• Work required
Only the lines from the one containing "The Blender Python script for this scene continues." through the one containing "COL = scene.collection" should be duplicated, exactly as they appear. Pictures are to be left out.

[Items from a dataset]
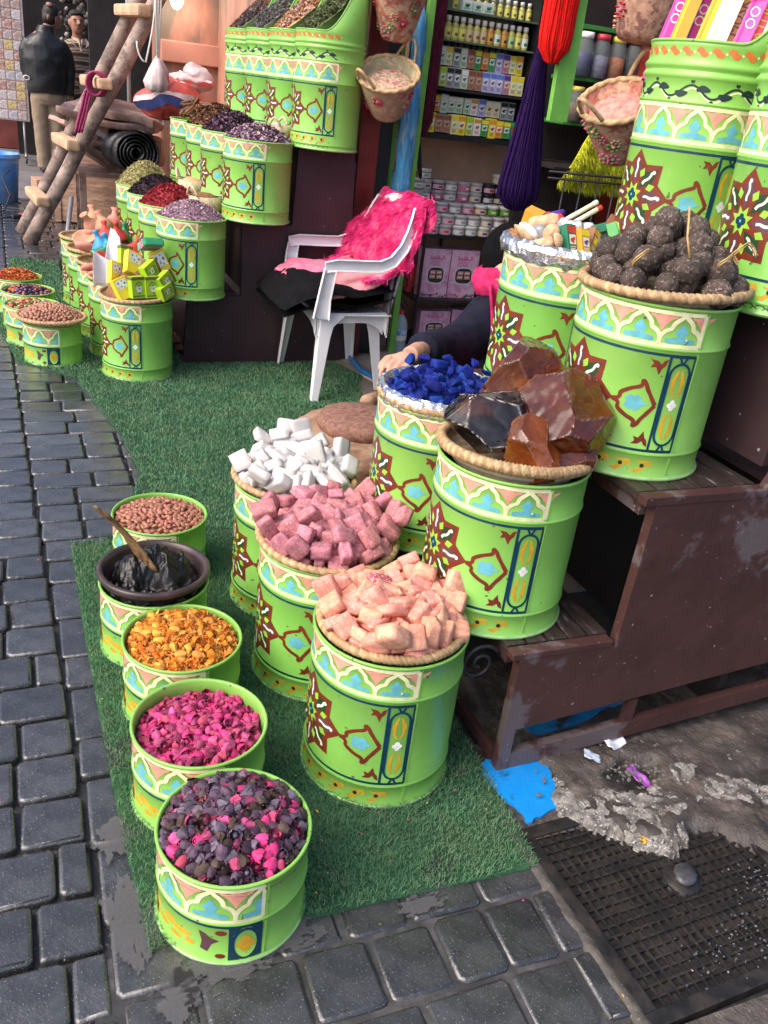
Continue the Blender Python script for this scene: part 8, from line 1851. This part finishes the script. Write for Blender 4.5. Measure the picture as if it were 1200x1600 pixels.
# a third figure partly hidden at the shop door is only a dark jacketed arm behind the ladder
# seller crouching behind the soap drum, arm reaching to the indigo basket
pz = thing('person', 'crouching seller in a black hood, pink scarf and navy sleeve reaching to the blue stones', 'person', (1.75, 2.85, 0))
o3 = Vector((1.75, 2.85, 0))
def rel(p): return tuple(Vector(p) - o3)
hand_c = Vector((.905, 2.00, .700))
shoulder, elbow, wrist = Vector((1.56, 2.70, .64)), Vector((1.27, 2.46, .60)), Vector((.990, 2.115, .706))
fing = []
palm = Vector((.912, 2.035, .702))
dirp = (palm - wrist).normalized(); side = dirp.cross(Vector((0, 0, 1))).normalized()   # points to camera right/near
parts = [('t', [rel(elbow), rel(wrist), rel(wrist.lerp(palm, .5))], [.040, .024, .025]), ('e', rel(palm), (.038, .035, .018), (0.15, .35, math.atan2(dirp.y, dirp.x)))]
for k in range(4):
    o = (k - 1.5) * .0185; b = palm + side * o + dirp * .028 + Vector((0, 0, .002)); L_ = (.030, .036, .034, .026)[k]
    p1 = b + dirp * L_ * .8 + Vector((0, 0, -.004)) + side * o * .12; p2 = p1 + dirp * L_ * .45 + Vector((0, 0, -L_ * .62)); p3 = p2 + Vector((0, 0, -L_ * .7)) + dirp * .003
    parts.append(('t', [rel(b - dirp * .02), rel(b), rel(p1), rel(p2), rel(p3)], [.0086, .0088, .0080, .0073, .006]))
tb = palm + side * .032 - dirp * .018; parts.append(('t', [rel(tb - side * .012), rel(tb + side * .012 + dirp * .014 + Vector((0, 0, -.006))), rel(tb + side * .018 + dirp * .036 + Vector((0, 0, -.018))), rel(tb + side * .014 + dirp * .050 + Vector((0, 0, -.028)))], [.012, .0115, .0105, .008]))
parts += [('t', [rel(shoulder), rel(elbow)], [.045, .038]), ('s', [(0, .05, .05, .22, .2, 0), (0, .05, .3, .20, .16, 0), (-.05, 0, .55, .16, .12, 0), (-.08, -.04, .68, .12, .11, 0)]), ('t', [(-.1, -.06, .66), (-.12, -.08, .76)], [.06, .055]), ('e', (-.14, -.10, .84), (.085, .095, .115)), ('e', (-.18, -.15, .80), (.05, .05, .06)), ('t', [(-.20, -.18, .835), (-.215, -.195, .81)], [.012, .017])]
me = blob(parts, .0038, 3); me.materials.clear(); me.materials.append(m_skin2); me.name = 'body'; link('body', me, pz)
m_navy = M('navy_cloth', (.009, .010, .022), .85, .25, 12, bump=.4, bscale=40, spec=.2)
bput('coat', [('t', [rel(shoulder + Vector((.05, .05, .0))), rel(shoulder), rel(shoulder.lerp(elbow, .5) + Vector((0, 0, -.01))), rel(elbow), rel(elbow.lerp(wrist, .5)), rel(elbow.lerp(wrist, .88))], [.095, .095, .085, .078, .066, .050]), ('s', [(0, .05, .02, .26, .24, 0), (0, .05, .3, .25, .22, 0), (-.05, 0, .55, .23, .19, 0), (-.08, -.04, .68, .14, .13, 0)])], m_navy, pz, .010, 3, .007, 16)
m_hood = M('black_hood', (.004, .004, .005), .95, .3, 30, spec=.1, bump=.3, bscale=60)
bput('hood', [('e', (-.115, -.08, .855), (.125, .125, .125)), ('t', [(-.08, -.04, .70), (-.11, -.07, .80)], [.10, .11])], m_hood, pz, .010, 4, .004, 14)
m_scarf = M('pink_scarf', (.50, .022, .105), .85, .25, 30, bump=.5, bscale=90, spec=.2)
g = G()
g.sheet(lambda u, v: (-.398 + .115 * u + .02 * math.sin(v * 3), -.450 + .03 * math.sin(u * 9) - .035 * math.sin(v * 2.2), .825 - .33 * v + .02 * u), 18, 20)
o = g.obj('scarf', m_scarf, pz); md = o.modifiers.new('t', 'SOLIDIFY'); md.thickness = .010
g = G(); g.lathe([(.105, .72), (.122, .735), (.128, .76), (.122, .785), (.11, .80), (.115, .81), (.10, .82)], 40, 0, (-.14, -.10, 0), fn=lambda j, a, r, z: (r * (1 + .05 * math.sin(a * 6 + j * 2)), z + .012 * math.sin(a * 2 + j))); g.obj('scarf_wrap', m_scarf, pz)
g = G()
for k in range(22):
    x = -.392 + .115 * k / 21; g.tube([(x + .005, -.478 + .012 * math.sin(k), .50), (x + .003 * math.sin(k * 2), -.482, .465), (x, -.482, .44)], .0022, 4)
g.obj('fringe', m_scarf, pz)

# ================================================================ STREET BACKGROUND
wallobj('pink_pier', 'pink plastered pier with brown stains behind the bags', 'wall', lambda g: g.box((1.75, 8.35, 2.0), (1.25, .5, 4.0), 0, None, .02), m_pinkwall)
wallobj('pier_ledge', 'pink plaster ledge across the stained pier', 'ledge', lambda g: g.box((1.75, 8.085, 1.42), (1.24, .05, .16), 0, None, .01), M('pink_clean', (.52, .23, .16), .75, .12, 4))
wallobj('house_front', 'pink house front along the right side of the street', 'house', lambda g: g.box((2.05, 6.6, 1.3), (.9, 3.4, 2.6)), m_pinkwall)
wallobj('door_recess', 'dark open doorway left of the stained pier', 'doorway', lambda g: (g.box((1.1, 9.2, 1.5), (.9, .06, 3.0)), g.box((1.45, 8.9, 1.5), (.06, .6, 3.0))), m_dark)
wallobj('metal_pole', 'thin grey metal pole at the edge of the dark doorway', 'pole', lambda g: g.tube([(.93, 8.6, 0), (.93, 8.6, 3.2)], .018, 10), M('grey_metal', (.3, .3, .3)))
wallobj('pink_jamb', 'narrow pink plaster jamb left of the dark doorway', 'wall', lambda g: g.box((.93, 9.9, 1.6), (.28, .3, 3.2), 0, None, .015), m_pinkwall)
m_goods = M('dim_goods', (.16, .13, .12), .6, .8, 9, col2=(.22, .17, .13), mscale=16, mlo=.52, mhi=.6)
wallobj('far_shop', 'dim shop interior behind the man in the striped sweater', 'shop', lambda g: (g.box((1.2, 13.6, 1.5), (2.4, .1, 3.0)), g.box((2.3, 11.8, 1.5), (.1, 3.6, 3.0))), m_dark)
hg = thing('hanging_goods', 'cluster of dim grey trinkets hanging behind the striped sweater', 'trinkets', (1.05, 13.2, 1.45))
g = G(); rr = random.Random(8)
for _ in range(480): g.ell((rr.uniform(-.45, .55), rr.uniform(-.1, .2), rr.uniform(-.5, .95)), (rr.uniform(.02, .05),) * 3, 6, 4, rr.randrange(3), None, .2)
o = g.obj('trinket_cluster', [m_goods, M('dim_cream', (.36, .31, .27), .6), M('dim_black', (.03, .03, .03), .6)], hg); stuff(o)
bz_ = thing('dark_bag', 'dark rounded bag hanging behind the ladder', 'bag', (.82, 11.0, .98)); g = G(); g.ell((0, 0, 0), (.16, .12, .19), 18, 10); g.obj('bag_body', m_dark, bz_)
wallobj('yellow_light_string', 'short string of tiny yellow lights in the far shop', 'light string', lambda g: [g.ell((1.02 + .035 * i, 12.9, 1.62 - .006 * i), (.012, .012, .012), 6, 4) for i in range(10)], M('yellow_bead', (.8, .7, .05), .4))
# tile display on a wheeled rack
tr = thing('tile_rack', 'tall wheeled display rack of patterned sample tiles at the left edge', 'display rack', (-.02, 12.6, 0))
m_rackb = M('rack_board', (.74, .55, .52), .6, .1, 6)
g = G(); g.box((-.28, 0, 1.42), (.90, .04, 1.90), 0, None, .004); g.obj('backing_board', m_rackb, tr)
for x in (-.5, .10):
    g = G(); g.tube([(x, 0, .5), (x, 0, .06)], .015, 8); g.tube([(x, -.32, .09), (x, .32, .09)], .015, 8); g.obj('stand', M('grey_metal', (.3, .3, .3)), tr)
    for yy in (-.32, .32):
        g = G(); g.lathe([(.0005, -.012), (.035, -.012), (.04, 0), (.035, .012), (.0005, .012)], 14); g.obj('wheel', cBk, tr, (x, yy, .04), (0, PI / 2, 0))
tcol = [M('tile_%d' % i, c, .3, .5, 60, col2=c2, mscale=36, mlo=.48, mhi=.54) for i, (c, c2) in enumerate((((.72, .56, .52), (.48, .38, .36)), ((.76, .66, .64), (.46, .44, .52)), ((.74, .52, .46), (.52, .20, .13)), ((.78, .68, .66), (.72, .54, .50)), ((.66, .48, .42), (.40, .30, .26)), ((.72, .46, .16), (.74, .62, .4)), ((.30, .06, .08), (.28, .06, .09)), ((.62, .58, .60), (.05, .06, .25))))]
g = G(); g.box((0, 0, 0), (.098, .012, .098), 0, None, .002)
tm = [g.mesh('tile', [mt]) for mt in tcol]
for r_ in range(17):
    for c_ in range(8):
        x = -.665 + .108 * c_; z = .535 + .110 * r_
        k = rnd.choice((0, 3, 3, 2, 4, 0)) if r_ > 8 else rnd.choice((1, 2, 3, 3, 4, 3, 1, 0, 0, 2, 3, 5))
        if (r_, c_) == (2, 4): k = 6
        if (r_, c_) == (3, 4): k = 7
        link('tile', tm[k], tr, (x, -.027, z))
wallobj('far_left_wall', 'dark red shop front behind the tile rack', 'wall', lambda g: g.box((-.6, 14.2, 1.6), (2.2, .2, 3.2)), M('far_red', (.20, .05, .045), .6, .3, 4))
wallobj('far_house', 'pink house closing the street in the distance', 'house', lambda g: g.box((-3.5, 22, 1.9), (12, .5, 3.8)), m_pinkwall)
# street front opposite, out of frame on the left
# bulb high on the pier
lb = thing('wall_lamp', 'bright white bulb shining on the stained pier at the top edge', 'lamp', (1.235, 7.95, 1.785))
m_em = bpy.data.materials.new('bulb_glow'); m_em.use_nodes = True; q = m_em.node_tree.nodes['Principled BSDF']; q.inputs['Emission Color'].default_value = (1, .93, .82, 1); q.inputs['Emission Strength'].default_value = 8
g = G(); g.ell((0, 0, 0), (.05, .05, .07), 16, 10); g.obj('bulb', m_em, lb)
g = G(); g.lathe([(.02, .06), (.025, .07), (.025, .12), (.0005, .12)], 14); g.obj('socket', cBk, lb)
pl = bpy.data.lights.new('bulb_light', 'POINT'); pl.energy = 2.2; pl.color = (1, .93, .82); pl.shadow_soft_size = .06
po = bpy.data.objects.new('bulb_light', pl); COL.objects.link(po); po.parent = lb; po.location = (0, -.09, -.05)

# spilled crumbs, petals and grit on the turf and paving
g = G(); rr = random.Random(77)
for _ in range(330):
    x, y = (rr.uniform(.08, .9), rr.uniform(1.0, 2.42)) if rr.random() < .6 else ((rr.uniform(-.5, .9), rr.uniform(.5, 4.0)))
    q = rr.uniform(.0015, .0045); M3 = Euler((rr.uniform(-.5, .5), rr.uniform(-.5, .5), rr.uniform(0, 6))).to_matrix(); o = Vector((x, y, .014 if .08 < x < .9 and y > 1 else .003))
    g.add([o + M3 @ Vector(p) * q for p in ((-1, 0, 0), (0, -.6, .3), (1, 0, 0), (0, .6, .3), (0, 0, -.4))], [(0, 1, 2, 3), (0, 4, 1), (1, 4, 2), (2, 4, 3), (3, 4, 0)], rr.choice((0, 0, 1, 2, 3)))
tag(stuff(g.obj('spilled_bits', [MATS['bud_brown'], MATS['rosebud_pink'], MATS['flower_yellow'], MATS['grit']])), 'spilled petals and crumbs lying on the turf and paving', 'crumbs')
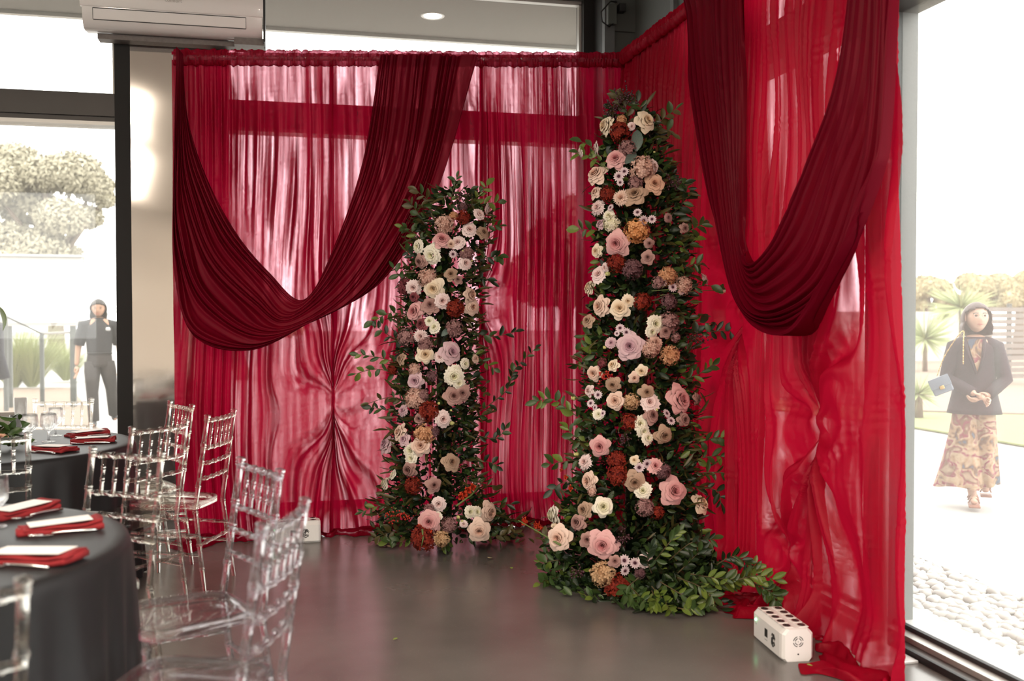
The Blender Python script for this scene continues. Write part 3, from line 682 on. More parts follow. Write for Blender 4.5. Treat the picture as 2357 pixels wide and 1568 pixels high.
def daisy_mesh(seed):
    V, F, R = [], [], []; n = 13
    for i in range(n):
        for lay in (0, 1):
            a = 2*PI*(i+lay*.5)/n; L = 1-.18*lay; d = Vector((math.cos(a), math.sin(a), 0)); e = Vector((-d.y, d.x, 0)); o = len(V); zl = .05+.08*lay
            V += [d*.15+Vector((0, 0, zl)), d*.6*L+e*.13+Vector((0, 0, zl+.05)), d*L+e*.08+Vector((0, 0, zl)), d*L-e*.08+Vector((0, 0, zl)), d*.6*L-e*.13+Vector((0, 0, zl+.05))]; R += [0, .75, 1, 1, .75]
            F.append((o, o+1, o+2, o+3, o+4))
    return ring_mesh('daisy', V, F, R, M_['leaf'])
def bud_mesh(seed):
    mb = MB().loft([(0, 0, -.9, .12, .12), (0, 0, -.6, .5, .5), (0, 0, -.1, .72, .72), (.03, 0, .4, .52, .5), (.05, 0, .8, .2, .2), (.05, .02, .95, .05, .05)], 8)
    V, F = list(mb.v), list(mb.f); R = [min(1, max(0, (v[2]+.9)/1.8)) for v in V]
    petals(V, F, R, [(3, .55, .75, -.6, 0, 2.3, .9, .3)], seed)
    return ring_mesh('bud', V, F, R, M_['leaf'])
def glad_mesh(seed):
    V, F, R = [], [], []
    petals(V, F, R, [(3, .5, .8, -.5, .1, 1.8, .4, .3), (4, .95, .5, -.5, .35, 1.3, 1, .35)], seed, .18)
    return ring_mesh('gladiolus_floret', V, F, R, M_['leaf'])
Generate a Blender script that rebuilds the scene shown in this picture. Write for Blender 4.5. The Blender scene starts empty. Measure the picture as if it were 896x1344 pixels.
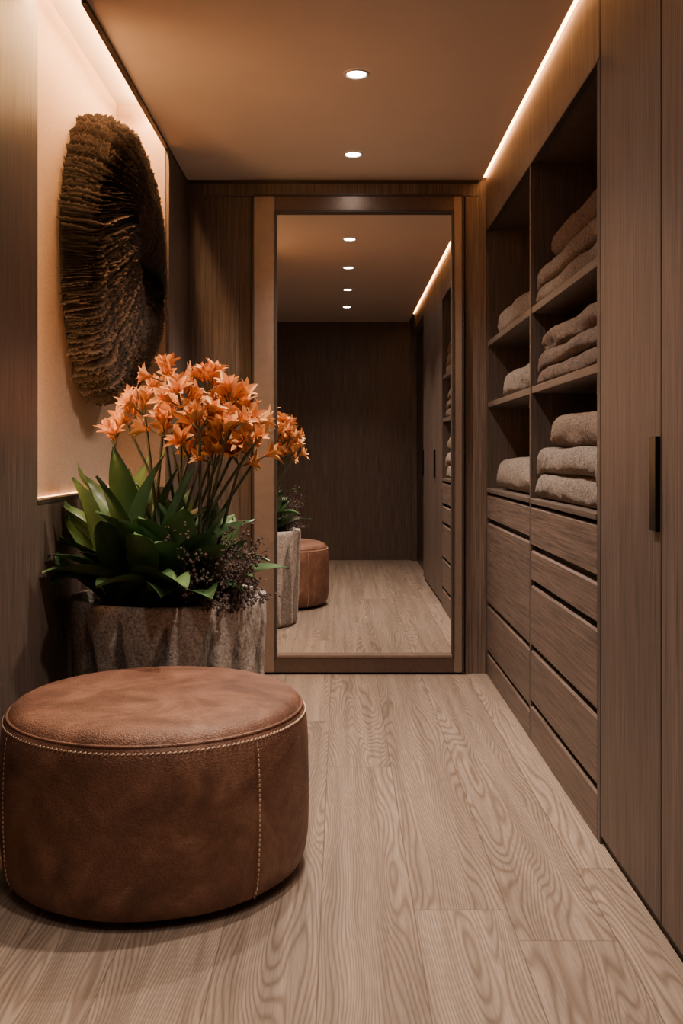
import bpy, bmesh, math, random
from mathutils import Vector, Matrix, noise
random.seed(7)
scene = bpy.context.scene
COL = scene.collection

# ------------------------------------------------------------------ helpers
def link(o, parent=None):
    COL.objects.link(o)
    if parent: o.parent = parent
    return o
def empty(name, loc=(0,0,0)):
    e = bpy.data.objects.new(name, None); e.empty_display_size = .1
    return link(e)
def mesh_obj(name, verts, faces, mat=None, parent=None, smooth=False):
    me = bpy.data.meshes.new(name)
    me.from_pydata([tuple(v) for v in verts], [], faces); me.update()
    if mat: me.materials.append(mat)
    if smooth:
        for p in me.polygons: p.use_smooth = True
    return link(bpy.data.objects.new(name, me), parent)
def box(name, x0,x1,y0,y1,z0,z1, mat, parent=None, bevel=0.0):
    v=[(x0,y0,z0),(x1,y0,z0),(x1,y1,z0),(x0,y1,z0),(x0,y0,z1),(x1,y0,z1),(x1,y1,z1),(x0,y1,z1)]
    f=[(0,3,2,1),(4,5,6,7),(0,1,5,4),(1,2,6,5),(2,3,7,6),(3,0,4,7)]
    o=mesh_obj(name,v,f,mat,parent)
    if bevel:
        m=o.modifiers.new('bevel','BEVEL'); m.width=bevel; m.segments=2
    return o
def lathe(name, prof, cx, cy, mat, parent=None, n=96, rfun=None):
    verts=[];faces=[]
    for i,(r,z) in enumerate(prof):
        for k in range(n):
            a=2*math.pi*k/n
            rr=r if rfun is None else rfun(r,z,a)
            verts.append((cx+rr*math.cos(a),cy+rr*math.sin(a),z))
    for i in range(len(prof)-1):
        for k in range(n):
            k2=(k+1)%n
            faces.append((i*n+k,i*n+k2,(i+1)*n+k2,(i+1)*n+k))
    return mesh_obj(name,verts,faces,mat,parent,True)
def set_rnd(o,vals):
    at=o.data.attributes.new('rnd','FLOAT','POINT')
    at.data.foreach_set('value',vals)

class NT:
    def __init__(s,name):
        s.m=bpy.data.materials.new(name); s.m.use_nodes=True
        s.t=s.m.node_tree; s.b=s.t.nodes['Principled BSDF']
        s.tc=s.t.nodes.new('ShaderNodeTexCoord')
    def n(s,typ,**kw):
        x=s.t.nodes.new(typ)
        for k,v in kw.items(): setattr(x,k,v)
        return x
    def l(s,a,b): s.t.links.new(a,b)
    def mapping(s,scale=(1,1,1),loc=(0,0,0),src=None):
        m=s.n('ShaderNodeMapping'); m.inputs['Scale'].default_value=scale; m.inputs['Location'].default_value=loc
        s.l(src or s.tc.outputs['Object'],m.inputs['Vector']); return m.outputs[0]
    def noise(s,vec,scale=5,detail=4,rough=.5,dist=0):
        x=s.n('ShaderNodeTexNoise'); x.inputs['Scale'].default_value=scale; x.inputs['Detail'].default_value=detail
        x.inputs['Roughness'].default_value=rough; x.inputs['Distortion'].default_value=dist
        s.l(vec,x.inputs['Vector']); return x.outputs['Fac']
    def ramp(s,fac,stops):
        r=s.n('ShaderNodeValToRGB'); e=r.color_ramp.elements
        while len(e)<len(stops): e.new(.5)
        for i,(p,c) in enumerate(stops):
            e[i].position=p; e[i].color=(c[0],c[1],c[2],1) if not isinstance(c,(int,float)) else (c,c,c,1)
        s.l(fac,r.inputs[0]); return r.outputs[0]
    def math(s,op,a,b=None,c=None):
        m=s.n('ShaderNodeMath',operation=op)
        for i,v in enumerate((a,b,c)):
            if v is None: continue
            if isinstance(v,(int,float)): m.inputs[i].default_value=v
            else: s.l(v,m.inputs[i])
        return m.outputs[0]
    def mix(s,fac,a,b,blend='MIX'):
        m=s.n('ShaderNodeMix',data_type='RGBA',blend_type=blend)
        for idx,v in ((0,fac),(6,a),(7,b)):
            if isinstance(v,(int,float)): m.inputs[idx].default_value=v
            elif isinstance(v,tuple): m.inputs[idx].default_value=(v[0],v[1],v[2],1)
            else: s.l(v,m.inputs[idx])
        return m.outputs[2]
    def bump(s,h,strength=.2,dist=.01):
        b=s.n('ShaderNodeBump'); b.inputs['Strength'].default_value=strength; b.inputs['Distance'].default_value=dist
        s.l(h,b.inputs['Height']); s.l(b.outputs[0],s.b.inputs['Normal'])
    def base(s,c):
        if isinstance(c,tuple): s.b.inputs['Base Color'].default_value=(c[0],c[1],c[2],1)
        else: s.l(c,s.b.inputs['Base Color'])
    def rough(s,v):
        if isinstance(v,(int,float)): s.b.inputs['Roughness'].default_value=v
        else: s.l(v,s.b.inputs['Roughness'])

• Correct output
The Blender Python script for this scene continues. Write part 3, from line 682 on. More parts follow. Write for Blender 4.5. Treat the picture as 2357 pixels wide and 1568 pixels high.
def daisy_mesh(seed):
    V, F, R = [], [], []; n = 13
    for i in range(n):
        for lay in (0, 1):
            a = 2*PI*(i+lay*.5)/n; L = 1-.18*lay; d = Vector((math.cos(a), math.sin(a), 0)); e = Vector((-d.y, d.x, 0)); o = len(V); zl = .05+.08*lay
            V += [d*.15+Vector((0, 0, zl)), d*.6*L+e*.13+Vector((0, 0, zl+.05)), d*L+e*.08+Vector((0, 0, zl)), d*L-e*.08+Vector((0, 0, zl)), d*.6*L-e*.13+Vector((0, 0, zl+.05))]; R += [0, .75, 1, 1, .75]
            F.append((o, o+1, o+2, o+3, o+4))
    return ring_mesh('daisy', V, F, R, M_['leaf'])
def bud_mesh(seed):
    mb = MB().loft([(0, 0, -.9, .12, .12), (0, 0, -.6, .5, .5), (0, 0, -.1, .72, .72), (.03, 0, .4, .52, .5), (.05, 0, .8, .2, .2), (.05, .02, .95, .05, .05)], 8)
    V, F = list(mb.v), list(mb.f); R = [min(1, max(0, (v[2]+.9)/1.8)) for v in V]
    petals(V, F, R, [(3, .55, .75, -.6, 0, 2.3, .9, .3)], seed)
    return ring_mesh('bud', V, F, R, M_['leaf'])
def glad_mesh(seed):
    V, F, R = [], [], []
    petals(V, F, R, [(3, .5, .8, -.5, .1, 1.8, .4, .3), (4, .95, .5, -.5, .35, 1.3, 1, .35)], seed, .18)
    return ring_mesh('gladiolus_floret', V, F, R, M_['leaf'])
Generate a Blender script that rebuilds the scene shown in this picture. Write for Blender 4.5. The Blender scene starts empty. Measure the picture as if it were 896x1344 pixels.
import bpy, bmesh, math, random
from mathutils import Vector, Matrix, noise
random.seed(7)
scene = bpy.context.scene
COL = scene.collection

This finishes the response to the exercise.